** START **

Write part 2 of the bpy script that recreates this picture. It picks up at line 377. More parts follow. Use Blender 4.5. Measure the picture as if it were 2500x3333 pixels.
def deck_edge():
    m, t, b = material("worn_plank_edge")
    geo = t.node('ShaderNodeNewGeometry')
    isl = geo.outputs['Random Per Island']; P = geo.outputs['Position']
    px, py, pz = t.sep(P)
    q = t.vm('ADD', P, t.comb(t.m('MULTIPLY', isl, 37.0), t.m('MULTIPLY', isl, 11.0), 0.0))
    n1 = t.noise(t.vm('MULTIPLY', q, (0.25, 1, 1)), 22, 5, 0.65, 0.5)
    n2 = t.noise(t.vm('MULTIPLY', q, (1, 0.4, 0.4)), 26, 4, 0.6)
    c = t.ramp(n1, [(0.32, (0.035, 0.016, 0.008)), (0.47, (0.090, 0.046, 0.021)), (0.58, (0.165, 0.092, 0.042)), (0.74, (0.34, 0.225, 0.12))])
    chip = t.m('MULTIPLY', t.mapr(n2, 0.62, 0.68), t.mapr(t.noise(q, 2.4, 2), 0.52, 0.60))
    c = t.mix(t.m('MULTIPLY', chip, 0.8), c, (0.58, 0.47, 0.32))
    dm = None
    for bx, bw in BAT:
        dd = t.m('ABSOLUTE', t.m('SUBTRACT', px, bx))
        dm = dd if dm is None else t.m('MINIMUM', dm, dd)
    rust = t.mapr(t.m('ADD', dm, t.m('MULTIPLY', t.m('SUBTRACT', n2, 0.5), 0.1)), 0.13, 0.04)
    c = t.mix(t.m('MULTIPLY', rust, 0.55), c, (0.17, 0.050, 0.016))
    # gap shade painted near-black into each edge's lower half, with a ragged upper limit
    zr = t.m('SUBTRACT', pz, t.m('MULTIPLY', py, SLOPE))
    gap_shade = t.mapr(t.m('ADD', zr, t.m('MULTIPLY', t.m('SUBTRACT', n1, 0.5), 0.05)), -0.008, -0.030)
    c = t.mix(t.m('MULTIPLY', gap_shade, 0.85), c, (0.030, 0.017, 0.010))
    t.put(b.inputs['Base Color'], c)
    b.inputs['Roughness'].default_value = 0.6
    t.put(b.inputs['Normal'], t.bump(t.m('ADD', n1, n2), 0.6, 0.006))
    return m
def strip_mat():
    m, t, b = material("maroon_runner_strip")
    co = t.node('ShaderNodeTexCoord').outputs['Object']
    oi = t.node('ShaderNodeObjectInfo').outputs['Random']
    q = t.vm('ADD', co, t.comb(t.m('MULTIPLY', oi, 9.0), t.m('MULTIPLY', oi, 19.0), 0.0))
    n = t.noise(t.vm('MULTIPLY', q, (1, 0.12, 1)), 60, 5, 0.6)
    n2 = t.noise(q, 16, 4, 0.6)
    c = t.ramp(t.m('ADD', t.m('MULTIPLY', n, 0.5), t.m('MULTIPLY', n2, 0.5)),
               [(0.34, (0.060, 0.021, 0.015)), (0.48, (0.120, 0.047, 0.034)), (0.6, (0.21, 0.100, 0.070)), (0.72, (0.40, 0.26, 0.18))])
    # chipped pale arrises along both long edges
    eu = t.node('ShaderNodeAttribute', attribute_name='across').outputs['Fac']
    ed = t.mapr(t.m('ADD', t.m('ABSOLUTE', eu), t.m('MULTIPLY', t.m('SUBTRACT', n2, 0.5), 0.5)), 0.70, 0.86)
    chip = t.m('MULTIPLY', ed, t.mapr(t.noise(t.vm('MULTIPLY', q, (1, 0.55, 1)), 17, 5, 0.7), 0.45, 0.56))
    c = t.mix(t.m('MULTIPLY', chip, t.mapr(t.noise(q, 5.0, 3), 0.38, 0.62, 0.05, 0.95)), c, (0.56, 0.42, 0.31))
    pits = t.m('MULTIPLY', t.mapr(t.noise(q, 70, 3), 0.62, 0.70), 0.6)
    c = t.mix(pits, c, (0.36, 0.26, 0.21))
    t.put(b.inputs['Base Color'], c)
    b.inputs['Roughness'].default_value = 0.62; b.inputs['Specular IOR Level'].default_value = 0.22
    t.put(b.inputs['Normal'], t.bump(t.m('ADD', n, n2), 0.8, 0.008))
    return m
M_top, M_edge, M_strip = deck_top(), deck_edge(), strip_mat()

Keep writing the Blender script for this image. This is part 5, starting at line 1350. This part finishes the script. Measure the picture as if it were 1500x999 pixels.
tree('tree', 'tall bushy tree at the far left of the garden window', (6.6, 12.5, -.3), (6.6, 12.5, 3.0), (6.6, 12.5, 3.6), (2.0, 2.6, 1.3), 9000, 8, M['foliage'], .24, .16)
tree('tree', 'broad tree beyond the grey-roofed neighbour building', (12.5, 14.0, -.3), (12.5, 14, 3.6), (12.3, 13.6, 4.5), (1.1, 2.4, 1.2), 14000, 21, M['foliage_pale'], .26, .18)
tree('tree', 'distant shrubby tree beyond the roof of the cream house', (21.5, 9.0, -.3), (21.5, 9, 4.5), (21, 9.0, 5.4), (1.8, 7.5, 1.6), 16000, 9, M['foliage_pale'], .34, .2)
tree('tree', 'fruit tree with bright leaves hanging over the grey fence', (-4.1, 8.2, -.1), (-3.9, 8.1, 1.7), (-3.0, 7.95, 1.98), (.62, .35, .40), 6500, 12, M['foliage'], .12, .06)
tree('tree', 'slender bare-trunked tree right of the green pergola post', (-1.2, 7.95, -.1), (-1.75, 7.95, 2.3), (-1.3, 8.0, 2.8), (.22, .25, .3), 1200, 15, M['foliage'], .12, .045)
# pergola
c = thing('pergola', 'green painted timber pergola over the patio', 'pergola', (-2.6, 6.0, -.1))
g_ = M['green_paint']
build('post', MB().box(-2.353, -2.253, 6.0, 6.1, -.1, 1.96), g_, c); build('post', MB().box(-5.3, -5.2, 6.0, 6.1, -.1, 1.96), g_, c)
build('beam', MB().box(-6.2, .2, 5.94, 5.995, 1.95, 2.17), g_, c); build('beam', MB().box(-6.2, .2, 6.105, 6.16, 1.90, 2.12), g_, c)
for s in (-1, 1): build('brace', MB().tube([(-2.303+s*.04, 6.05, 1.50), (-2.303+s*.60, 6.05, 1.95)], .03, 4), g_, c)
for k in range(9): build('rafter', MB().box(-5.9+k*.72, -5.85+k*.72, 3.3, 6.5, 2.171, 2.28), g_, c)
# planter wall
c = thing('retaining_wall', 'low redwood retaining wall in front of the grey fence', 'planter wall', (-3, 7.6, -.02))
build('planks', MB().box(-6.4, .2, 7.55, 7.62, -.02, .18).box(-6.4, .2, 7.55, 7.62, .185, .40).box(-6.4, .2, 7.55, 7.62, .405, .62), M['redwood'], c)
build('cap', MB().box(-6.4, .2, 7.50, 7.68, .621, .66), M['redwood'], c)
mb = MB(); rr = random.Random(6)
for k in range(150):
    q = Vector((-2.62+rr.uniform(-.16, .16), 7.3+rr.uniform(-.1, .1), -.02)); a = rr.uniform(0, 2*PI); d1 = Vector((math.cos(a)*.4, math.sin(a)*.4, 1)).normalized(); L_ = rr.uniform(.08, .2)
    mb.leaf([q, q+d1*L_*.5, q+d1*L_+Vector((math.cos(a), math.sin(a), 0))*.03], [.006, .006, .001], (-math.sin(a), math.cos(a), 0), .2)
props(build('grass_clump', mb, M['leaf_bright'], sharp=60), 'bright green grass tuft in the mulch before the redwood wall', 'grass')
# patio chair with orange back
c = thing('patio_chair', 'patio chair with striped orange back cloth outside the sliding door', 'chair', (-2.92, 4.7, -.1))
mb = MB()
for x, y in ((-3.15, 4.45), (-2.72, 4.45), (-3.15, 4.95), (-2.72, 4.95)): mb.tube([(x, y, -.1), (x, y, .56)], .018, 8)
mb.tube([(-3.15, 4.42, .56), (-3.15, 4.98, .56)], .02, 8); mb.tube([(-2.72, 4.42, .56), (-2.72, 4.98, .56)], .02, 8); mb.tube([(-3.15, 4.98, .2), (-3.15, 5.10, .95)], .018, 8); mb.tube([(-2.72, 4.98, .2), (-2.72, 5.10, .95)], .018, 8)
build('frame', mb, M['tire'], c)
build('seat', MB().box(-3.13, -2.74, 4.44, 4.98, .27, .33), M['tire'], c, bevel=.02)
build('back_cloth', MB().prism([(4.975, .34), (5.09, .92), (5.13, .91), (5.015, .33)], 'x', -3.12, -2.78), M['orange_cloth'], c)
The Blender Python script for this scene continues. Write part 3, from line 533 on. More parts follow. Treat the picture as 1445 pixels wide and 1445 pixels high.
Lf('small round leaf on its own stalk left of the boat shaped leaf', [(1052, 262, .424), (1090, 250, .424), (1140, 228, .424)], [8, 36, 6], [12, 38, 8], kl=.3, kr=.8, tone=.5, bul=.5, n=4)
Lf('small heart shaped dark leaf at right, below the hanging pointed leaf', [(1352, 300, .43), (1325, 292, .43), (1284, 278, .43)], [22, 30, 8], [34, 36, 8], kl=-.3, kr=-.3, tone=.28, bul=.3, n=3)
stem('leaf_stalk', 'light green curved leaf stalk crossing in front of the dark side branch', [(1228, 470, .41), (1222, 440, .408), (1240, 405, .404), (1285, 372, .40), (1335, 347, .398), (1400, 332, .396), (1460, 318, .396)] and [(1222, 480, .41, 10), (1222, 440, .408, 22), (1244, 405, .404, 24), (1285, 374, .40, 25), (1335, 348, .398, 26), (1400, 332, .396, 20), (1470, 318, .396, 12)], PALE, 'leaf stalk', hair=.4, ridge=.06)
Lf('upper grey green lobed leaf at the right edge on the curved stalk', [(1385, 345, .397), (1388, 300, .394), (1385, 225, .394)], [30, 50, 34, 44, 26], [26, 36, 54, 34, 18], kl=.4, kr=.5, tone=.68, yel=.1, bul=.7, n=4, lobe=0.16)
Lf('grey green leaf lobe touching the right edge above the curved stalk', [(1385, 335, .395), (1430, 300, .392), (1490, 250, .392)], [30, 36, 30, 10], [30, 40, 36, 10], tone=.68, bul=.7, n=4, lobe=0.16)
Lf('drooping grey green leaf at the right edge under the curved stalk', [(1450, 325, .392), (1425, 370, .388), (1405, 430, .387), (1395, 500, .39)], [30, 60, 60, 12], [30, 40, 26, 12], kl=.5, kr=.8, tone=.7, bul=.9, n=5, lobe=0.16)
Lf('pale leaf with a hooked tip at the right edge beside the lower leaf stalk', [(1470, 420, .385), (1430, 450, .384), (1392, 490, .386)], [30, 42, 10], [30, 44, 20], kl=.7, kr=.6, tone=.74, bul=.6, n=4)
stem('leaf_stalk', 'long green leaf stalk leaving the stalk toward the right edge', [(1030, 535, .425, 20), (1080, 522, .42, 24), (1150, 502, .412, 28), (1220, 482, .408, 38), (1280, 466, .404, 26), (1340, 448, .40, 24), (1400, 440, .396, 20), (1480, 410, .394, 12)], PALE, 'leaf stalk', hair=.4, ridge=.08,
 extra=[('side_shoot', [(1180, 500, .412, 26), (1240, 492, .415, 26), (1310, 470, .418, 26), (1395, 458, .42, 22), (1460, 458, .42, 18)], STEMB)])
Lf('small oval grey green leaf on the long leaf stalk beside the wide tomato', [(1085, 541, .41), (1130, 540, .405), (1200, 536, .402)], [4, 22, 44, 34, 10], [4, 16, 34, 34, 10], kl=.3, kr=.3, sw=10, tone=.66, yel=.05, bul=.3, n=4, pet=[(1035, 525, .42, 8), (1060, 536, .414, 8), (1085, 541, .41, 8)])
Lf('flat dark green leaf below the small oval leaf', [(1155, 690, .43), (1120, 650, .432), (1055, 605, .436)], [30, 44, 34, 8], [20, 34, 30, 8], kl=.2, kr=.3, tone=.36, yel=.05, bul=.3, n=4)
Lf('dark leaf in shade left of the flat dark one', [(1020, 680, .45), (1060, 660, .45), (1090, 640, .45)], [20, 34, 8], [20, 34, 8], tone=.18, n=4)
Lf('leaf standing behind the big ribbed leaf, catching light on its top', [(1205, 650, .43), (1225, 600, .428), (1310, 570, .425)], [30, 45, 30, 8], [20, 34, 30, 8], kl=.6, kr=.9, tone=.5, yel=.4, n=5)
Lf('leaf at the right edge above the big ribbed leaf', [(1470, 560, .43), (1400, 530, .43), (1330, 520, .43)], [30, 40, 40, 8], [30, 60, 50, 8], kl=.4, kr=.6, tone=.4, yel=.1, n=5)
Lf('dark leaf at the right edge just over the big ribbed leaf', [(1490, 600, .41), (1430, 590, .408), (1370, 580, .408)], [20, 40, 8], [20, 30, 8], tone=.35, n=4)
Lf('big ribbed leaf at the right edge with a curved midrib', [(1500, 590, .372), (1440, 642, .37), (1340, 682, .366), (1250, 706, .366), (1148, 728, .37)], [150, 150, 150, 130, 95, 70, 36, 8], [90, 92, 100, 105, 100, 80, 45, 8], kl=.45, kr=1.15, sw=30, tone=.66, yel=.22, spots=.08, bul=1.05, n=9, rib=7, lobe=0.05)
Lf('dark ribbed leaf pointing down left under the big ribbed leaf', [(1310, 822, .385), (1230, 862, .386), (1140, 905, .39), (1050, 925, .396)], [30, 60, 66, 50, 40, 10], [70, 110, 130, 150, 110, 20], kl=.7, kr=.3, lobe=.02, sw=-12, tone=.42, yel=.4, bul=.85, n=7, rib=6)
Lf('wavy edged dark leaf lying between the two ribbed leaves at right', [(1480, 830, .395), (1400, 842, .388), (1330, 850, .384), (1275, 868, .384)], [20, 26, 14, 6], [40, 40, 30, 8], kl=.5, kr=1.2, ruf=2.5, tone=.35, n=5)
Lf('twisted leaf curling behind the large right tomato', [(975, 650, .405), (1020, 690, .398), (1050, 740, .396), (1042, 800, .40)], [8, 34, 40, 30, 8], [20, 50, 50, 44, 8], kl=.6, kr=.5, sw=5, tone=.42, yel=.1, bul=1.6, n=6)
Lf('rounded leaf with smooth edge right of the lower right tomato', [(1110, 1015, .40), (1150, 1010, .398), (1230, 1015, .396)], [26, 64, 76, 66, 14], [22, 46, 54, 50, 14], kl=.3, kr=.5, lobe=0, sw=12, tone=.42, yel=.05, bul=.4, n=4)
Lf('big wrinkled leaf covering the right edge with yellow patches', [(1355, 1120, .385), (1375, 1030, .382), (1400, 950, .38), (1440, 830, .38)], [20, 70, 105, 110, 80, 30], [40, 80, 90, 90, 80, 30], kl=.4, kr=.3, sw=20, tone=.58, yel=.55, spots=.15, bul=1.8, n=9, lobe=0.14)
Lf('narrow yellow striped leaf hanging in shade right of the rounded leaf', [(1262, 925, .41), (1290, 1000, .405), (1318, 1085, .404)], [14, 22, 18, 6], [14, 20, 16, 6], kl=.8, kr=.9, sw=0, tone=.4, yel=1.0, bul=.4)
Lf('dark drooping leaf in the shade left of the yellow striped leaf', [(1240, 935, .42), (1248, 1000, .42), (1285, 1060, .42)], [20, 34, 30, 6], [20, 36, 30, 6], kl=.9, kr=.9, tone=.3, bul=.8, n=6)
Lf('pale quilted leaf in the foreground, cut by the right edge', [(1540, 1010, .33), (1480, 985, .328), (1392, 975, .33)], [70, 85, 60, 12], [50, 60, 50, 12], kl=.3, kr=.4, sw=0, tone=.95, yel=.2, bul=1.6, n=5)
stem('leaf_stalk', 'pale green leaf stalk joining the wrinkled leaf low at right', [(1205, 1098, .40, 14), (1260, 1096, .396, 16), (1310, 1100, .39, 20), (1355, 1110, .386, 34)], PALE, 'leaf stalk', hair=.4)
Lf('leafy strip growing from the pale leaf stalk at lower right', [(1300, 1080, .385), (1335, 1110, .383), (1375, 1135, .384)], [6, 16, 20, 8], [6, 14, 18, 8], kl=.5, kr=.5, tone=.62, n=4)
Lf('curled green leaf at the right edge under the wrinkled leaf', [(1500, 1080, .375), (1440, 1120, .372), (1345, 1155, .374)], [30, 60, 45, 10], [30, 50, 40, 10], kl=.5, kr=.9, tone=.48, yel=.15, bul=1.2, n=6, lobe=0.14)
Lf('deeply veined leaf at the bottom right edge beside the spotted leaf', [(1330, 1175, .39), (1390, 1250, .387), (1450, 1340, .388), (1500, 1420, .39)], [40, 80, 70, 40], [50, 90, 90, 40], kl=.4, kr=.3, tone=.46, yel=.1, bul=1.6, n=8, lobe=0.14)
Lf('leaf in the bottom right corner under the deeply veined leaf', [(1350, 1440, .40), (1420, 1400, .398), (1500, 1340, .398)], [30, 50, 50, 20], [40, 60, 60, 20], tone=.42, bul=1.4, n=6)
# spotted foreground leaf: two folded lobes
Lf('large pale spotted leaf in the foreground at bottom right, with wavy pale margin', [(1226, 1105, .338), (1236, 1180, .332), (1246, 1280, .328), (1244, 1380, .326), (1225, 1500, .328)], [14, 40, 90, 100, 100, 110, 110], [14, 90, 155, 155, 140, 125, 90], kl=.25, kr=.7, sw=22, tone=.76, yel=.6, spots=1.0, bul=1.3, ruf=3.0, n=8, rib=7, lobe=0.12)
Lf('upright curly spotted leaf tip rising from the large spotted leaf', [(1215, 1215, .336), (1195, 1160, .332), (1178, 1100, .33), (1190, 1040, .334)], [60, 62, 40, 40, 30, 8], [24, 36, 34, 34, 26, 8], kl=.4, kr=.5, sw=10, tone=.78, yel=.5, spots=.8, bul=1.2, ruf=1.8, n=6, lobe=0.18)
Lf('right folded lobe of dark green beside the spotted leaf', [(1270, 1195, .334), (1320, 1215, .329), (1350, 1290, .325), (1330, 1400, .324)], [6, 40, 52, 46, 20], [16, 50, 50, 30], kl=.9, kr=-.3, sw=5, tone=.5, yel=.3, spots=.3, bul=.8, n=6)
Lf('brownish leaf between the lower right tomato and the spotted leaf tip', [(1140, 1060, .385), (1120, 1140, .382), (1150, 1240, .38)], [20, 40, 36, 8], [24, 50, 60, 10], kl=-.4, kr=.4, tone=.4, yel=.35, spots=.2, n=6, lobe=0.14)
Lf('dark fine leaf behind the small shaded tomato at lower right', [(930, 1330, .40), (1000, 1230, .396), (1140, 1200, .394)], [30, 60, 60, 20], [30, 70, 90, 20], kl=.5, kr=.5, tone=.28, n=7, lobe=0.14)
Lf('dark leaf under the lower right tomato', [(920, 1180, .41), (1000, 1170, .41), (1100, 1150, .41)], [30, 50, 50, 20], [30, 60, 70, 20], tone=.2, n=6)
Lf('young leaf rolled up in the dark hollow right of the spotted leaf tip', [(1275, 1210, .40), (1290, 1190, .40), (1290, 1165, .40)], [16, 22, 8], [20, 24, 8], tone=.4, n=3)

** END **

Find all the lines containing "from" in the material, then copy them.

• WORKED ANSWER:
The Blender Python script for this scene continues. Write part 3, from line 533 on. More parts follow. Treat the picture as 1445 pixels wide and 1445 pixels high.
Lf('leafy strip growing from the pale leaf stalk at lower right', [(1300, 1080, .385), (1335, 1110, .383), (1375, 1135, .384)], [6, 16, 20, 8], [6, 14, 18, 8], kl=.5, kr=.5, tone=.62, n=4)
Lf('upright curly spotted leaf tip rising from the large spotted leaf', [(1215, 1215, .336), (1195, 1160, .332), (1178, 1100, .33), (1190, 1040, .334)], [60, 62, 40, 40, 30, 8], [24, 36, 34, 34, 26, 8], kl=.4, kr=.5, sw=10, tone=.78, yel=.5, spots=.8, bul=1.2, ruf=1.8, n=6, lobe=0.18)